Más allá del triunfo de ciertos intereses sobre otros —hay voces que reclaman no haberse visto representadas en la formulación de una reglamentación que afecta a muchas personas, caso de Acoltés, la agremiación que representa al transporte especial—, es necesario preguntar qué es lo que en realidad plantea el decreto. La respuesta es confusa, por decir lo menos: crea un servicio de taxi de lujo de color negro que antes no existía en el país, y les traslada a los municipios la responsabilidad de reglamentar cómo funcionará el cupo de movilidad.
Esa no era, ni de cerca, la pregunta central de la situación con Uber y los taxistas.
El tema es el siguiente: Uber, la plataforma tecnológica, es una herramienta para que individuos puedan poner sus carros al servicio de otros ciudadanos. Dentro de la oferta había dos tipos de transporte: uno más caro en vehículos blancos de servicio especial, y uno más barato prestado por carros particulares. Ambas modalidades se escapan de la regulación actual. La primera, porque esa categoría (placa blanca) se presta a partir de la suscripción de contratos entre una empresa de transporte y el usuario, por lo general corporativo, como un hotel, una empresa o un colegio. Uber, al trabajar directamente con conductores, a quienes les cobra una comisión, no se ajusta al servicio especial ni al individual de pasajeros, ni tampoco al nuevo de lujo. La segunda, porque es una situación que nunca antes se había presentado en el país —esa es la capacidad subversiva de las nuevas tecnologías que entran a funcionar allí donde hay vacíos—.

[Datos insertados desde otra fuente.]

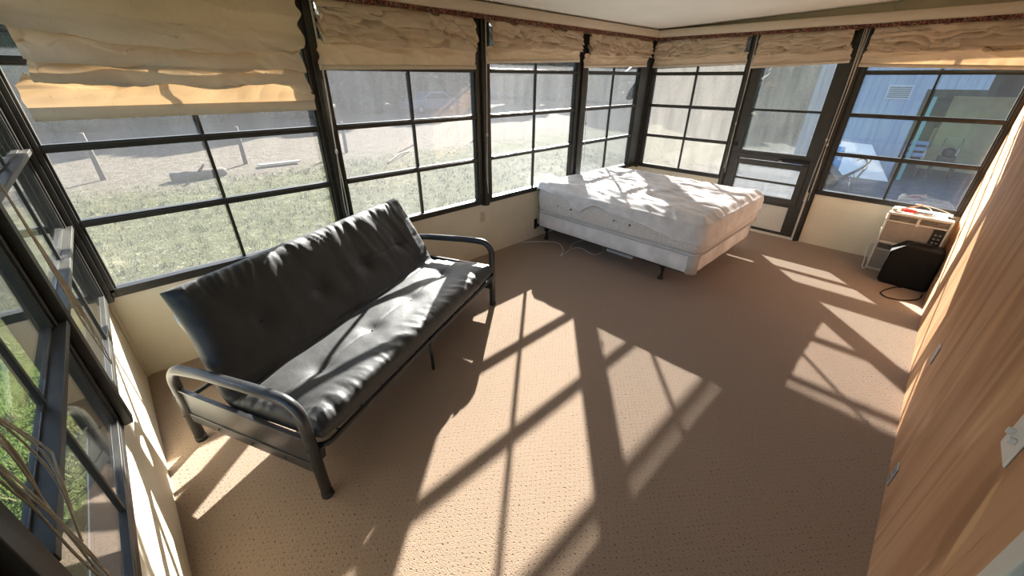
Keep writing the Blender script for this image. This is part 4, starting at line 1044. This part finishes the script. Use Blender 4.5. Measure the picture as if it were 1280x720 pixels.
# lamp under the eave outside the corner
e = empty('eave_floodlight', (-.30, 6.2, 2.40), 'dark floodlight hanging under the eave outside the corner window', 'outdoor light')
mb = MB(); mb.tube([(-.3, 6.2, 2.42), (-.3, 6.2, 1.92)], .012, 8); mb.build('stem', M['black_iron'], e, smooth=True)
mb = MB(); mb.lathe([(.03, .12), (.06, .10), (.12, .05), (.15, 0), (.13, -.02), (.05, -.03)], (-.3, 6.2, 1.83), 'z', 20); mb.build('lamp_shade', M['black'], e, smooth=True)

# ------------------------------------------------------------------ light
sun = bpy.data.lights.new('sun', 'SUN'); sun.energy = 36.0; sun.angle = radians(.6); sun.color = (1.0, .94, .86)
so = bpy.data.objects.new('sun', sun); COL.objects.link(so)
so.rotation_euler = Vector((1.0, -1.13, -.695)).to_track_quat('-Z', 'Y').to_euler(); so.location = (-10, 12, 9)
w = bpy.data.worlds.new('sky'); S.world = w; w.use_nodes = True; nt = w.node_tree; nt.nodes.clear()
sk = nt.nodes.new('ShaderNodeTexSky'); sk.sky_type = 'NISHITA'; sk.sun_disc = False
sk.sun_elevation = radians(24.7); sk.sun_rotation = atan2(-1.0, 1.13); sk.air_density = 1.0; sk.dust_density = 1.5; sk.ozone_density = 1.0
bg = nt.nodes.new('ShaderNodeBackground'); bg.inputs['Strength'].default_value = .58
ou = nt.nodes.new('ShaderNodeOutputWorld'); nt.links.new(sk.outputs[0], bg.inputs['Color']); nt.links.new(bg.outputs[0], ou.inputs['Surface'])

# ------------------------------------------------------------------ camera
cam = bpy.data.cameras.new('camera'); cam.sensor_width = 36; cam.lens = 491.22 / 1280 * 36; cam.clip_start = .02; cam.clip_end = 400
co = bpy.data.objects.new('camera', cam); COL.objects.link(co)
yaw, pit, rol = .799, -.4895, .0044
fwd = Vector((-sin(yaw) * cos(pit), cos(yaw) * cos(pit), sin(pit))); rt = Vector((cos(yaw), sin(yaw), 0)); up = rt.cross(fwd)
R3 = rt * cos(rol) + up * sin(rol); U3 = up * cos(rol) - rt * sin(rol)
co.matrix_world = Matrix(((R3.x, U3.x, -fwd.x, 3.2062), (R3.y, U3.y, -fwd.y, .3311), (R3.z, U3.z, -fwd.z, 1.79), (0, 0, 0, 1)))
S.camera = co
for o in bpy.data.objects:
    if '_o' in o: del o['_o']
S.view_settings.view_transform = 'Standard'; S.view_settings.look = 'None'; S.view_settings.exposure = 0.0; S.view_settings.gamma = 1.0
S.view_settings.use_curve_mapping = False
S.cycles.max_bounces = 10; S.cycles.diffuse_bounces = 6; S.cycles.transparent_max_bounces = 24; S.cycles.sample_clamp_indirect = 8.0
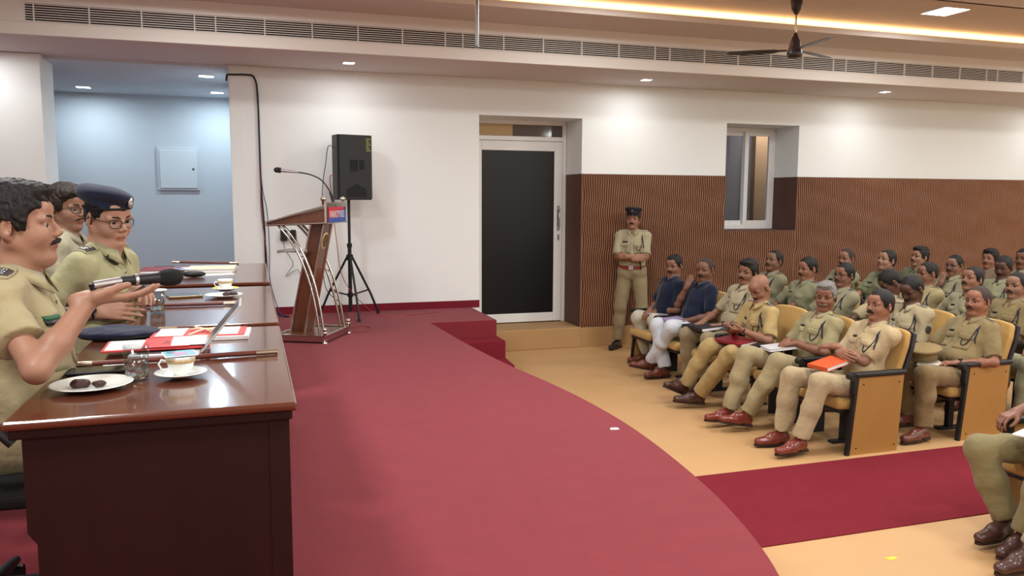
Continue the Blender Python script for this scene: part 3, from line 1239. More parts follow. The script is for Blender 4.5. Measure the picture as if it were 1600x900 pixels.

La pregunta a resolver, entonces, era, en realidad, ¿qué hacer con ese tipo de tecnologías y, particularmente, con aquellas que, como Uber, entran a cambiar el sistema de transporte?
La pregunta no era fácil y requería, entre otras cosas, la capacidad técnica y la visión para reglamentar un tema delicado que seguirá estando vigente en el futuro. Así como Uber, existen (y vendrán más) cientos de aplicaciones que cambian negocios establecidos para facilitar los tratos directos entre los ciudadanos.
Pero el Gobierno prefirió ignorar todos esos retos y darse palmadas en la espalda creando algo que nadie pedía. La nuez del problema sigue en el limbo jurídico. Triunfa el statu quo, triunfa Uldarico Peña; pierde el usuario, que parece un convidado de piedra en toda la discusión.
En el Congreso se han presentado varias iniciativas para meterle el diente al asunto. ¿Será capaz el Legislativo de dar un debate tecnológico de altura o sucumbirá ante los mismos intereses políticos de siempre? Nos excusan el pesimismo.